> _Task to complete_: Return, without pictures, the lines from the start of the data through the one that contains "tag(o, 'narrow white".

> _Data extract_:
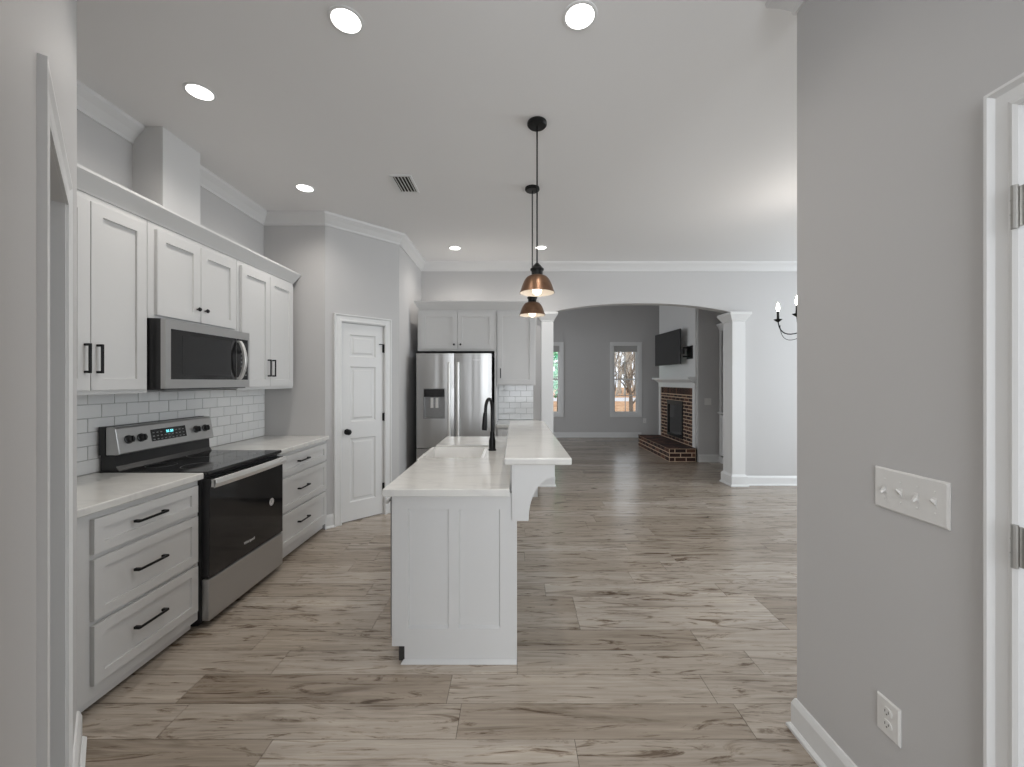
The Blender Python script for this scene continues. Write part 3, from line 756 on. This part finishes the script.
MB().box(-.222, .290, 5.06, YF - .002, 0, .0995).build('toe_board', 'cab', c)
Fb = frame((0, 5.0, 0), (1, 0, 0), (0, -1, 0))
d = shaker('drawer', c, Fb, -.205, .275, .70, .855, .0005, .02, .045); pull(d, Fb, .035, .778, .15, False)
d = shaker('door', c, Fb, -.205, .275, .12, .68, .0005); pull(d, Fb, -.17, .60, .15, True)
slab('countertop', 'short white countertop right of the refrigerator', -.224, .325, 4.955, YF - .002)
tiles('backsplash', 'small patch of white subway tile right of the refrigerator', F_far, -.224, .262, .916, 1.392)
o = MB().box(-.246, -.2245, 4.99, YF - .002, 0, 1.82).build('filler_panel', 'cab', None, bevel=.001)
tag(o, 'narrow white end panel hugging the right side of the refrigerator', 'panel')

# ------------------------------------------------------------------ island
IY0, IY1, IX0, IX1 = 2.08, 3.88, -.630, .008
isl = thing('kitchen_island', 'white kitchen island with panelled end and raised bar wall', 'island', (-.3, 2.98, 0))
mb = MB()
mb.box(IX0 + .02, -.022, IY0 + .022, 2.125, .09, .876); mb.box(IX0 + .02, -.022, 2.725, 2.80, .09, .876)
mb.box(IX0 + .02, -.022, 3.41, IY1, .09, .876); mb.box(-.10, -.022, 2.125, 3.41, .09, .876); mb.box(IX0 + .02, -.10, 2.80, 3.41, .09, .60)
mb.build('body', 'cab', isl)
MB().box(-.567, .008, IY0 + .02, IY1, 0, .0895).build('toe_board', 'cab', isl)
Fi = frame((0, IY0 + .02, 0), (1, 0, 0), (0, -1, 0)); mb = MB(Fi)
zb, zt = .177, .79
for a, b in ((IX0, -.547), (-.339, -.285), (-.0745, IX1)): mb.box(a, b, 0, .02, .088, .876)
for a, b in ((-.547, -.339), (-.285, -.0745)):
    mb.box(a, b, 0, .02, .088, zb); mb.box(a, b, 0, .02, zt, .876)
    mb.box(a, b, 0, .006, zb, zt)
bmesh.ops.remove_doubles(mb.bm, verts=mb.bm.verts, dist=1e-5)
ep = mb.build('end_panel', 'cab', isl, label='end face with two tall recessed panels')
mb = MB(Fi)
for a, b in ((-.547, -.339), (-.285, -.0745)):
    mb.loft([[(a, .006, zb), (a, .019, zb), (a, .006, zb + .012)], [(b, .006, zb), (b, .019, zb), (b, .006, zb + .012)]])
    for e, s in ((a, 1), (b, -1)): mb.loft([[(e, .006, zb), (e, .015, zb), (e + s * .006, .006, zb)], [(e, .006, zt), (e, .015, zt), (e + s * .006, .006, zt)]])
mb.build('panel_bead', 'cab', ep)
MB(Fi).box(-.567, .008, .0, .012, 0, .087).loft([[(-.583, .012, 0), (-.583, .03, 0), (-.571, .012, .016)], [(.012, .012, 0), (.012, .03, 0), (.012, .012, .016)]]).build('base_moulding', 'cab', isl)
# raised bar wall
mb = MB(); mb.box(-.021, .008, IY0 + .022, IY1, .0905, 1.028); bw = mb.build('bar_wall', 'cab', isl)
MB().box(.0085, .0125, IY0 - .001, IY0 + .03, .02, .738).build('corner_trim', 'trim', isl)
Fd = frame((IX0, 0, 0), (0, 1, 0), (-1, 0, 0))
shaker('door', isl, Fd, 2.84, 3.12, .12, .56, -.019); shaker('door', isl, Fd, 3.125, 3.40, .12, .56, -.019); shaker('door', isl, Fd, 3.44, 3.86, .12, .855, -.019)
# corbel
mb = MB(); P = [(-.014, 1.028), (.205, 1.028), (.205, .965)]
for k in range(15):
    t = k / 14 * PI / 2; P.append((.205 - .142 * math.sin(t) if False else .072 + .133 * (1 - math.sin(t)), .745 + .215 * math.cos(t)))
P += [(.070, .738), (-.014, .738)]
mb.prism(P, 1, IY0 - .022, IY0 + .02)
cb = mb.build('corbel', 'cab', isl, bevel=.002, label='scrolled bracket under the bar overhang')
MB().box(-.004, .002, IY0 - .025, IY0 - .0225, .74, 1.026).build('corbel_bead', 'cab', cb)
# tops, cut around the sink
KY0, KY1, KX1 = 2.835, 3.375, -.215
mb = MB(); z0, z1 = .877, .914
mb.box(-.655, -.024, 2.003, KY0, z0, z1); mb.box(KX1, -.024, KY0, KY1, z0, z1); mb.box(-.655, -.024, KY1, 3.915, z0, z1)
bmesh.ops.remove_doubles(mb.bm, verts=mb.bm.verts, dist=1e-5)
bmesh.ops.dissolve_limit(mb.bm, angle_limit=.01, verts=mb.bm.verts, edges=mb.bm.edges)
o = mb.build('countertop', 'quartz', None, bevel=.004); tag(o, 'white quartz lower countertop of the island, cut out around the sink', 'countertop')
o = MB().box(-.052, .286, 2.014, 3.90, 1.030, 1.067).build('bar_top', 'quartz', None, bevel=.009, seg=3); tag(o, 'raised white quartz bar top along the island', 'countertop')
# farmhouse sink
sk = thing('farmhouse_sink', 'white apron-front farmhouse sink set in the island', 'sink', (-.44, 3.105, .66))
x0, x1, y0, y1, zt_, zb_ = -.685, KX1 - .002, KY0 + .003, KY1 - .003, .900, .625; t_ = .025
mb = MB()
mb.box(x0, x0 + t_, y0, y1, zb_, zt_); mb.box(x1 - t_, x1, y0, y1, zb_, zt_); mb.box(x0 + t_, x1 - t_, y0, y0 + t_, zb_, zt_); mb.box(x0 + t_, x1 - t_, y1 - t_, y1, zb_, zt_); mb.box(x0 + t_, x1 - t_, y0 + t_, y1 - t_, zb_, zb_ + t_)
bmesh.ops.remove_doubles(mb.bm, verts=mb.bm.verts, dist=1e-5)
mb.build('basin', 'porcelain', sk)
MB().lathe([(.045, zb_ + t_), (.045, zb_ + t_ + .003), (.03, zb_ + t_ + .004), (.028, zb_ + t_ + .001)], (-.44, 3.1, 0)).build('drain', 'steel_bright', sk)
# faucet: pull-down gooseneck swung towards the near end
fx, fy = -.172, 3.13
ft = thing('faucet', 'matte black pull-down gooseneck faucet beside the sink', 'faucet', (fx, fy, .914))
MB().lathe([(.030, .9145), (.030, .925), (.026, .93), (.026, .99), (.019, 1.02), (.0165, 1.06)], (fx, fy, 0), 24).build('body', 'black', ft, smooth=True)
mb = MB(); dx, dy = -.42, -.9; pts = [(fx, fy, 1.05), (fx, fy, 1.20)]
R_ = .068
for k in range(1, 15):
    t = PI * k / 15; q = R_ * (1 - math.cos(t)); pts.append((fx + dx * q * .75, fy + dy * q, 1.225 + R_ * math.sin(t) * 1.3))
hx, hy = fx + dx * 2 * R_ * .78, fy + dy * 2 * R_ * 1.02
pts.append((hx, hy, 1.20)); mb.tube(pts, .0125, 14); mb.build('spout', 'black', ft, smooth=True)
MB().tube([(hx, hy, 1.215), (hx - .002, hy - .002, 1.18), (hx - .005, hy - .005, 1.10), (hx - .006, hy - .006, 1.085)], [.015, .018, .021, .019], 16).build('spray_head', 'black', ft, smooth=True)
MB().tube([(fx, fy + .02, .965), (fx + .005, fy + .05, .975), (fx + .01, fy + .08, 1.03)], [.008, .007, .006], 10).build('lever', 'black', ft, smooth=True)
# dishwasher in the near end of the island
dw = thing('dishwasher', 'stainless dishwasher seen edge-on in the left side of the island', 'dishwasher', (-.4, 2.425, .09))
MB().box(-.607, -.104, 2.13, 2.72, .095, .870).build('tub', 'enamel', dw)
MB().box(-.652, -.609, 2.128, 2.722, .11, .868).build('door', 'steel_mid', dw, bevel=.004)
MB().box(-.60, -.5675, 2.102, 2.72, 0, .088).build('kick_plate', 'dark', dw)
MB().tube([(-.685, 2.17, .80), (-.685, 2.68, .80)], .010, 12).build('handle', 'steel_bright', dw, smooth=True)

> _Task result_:
The Blender Python script for this scene continues. Write part 3, from line 756 on. This part finishes the script.
MB().box(-.222, .290, 5.06, YF - .002, 0, .0995).build('toe_board', 'cab', c)
Fb = frame((0, 5.0, 0), (1, 0, 0), (0, -1, 0))
d = shaker('drawer', c, Fb, -.205, .275, .70, .855, .0005, .02, .045); pull(d, Fb, .035, .778, .15, False)
d = shaker('door', c, Fb, -.205, .275, .12, .68, .0005); pull(d, Fb, -.17, .60, .15, True)
slab('countertop', 'short white countertop right of the refrigerator', -.224, .325, 4.955, YF - .002)
tiles('backsplash', 'small patch of white subway tile right of the refrigerator', F_far, -.224, .262, .916, 1.392)
o = MB().box(-.246, -.2245, 4.99, YF - .002, 0, 1.82).build('filler_panel', 'cab', None, bevel=.001)
tag(o, 'narrow white end panel hugging the right side of the refrigerator', 'panel')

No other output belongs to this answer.